Dear Brooks, IT'S BEEN quite some time since we were last in correspondence. This note is written in the hope that you are approaching better health and on the back of some difficult times for Scottish football.
I hope it reaches you but understand this is unlikely, since even Ron MacGregor, the man who was chairman of your club and whose wife was a long-time secretary, admitted on Sunday that he has been left in the dark about your current condition. And
note the past tense. MacGregor was chairman of the club. His wife, Helen, was a secretary. This might be employed a lot in this letter, since Gretna have to all intents and purposes been returned to their pre-1946 status. They don't exist. But football might at least continue at Raydale Park if you can make one last grand gesture and purchase the ground as a gift for the locals, to allow a new football team to rise from the club's ashes.
Although I am sure you know all of this.
Your health problems are your own private concern, of course. However, you were prepared to offer detailed accounts of the ailments which were attacking your body during those times when it was desirable to have a high profile. And now we have knowledge of a note you presented to the Scottish Football League management committee. It was included in the submission prepared by the consortium who were generally credited with being Gretna's last chance of survival. In actual fact it was the last but one. You remain the locals' one hope for football to still be played in the town in the months and years to come. Perhaps not as Gretna FC. But as representatives of a proud town, and in whatever league they can gain access to.
In this note, that was described as being handwritten, you expressed a desire for your shares in Gretna to be transferred to the consortium headed by Paul Davies, a Glasgow-based football agent. But at the club itself, where more than 70 people have been made redundant, there has not been so much as a word heard from you, or your family. Your son, Craig, was even still working at the club when the first ominous portents were heard, but remained an enigmatic, peripheral presence. It is hard to escape the conclusion that responsibilities have been shirked.
Gretna have been left high and dry in circumstances that are admittedly difficult, as well as sensitive. You have spoken openly about your respect for those who shunned the lure of major clubs to support teams at the other end of the spectrum. But in the recent silence from anyone connected to the 'Mileson camp' there is an alarming level of scorn for those who you once claimed were your type of people.
The club's history isn't the most gilded, nor is it the longest. But it is worth protecting. The story of Gretna is not just their recent exploits. It's also cracking tales of derring-do in the early Nineties, when a side then in the second tier of the Northern League came through five qualifying rounds to qualify for the first round of the FA Cup, where they almost defeated Bolton. During a 45-year stay in the Carlisle & District league, Gretna won the title on 28 occasions.
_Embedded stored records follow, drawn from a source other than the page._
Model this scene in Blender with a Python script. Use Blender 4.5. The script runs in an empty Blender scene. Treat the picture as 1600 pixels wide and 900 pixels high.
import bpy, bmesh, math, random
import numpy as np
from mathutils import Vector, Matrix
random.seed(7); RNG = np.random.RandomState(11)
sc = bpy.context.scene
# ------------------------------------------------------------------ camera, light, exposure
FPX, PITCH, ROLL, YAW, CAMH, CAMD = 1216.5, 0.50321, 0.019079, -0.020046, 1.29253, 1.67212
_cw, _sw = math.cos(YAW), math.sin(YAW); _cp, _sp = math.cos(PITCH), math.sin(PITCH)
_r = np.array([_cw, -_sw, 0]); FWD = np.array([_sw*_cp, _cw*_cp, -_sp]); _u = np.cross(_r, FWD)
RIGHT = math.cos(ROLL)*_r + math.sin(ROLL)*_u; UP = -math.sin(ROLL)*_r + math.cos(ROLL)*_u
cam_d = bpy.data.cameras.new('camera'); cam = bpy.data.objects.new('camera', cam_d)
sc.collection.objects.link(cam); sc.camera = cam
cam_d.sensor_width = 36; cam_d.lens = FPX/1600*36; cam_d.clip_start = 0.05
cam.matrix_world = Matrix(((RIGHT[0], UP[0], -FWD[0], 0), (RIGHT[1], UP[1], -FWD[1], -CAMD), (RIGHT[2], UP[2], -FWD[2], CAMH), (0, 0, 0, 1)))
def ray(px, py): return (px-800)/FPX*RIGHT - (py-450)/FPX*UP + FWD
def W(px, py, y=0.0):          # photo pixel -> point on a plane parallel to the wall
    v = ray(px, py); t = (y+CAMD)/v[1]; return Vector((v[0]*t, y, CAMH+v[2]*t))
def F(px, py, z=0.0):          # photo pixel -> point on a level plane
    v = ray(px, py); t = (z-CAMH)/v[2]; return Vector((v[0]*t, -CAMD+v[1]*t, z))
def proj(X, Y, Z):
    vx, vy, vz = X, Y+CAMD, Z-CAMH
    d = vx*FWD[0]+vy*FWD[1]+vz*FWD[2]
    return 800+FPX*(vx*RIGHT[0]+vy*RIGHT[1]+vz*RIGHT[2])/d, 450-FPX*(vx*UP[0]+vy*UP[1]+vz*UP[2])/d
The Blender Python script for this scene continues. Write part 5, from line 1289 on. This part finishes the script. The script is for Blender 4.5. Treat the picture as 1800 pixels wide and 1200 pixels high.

You gave them much, Brooks. But in return, they gave you all they had to give, and perhaps more. The ground now looks set to be sold to help pay creditors. There was one Gretna local I remember meeting on one of many trips south to Dumfries & Galloway to report on a tale given fresh momentum by your financial input. He was a circumspect type, who refused to get carried away by the hype. He stressed that he simply wanted the club to be left as it had been found – at worst. Even this modest desire has been made to look wildly optimistic.
You enjoyed a very warm relationship with the media, and other fans of clubs who saw in your ungroomed style a kindred spirit. You handed out contributions to supporters' groups at Dundee United and Ayr United, among other clubs. There was rarely a bad word said about you, and few questioned your love of grass-roots football. Nobody could feign interest in teams such as Whitby Town for so long, they reasoned.
Indeed, your heart proved an easy conquest. And surely, we pondered, the Scottish football world is not so harsh a place that there is no room in it for Brooks Mileson and his band of Gretna over-achievers. But now it appears there is no room. And this is something which provides a lot of ache for the fans of Gretna, who have now had their football club summarily torn from them.
There were doubters. One I recall clutching a pint in the Gretna social club, pressing the pads of a battered looking one-armed bandit. He was a former player for Gretna. A goalkeeper. "There was once a football club there," he motioned in the direction of Raydale Park. "Now it means nothing to the people of Gretna. It's gone to one bloke. What happens when he pulls out?"
Now we know. The answer arrived in a stark email released by the administrators yesterday, advising recipients – perhaps you were on this email list too – of "recent developments". It was everything that had been feared.
You adored your time on the fish supper 'n' Lucozade tour of Scotland. We lapped this up too, and feasted on other colourful aspects of your life, including the animal sanctuary established on the land surrounding your Cumbrian home. You would have something to say about a dog left abandoned shortly after Christmas by its owner. Gretna and the club's fans deserve at least a note of explanation for what has happened in the course of the last year. Otherwise Brooks Mileson, man of the people, will be remembered as just another of football's bogeymen. No one wants this, Brooks.